In a statement Mohammad Souri, chairman of the National Iranian Tanker Company, one of the world's largest, said world oil prices could rise if strategic sealanes went unprotected.
Iran, which has had two merchant ships hijacked by pirates in waters off Somalia, has previously said it could use force to protect its economic assets and has also called for a harder international military response.
The attacks on the fully-loaded supertankers, carrying two million barrels of crude oil each, the last of which occurred on the Haraz in November, varied between 50 minutes and four hours, Souri said, adding that the tankers narrowly avoided being boarded by speeding up. He gave no further details.

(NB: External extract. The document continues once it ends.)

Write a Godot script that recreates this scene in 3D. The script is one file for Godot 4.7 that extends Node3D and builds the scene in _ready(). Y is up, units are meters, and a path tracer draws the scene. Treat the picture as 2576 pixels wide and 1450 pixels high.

"Irrespective of the financial costs of the threat of piracy to property, the risk to seafarers' lives is clearly unacceptable," Souri said.
Souri called for armed security teams to be posted aboard merchant ships that passed through the Gulf of Aden for the length of the journey, a suggestion already being considered by the oil transporting industry.
Scores of attacks in the Gulf of Aden and Indian Ocean this year have caused big shipping firms to re-route their fleets, earned Somali pirates tens of millions of dollars in ransoms and prompted foreign navies to rush to protect merchant shipping.
A string of ships are still being held by gangs, among them a Saudi supertanker loaded with $100 million worth of crude oil.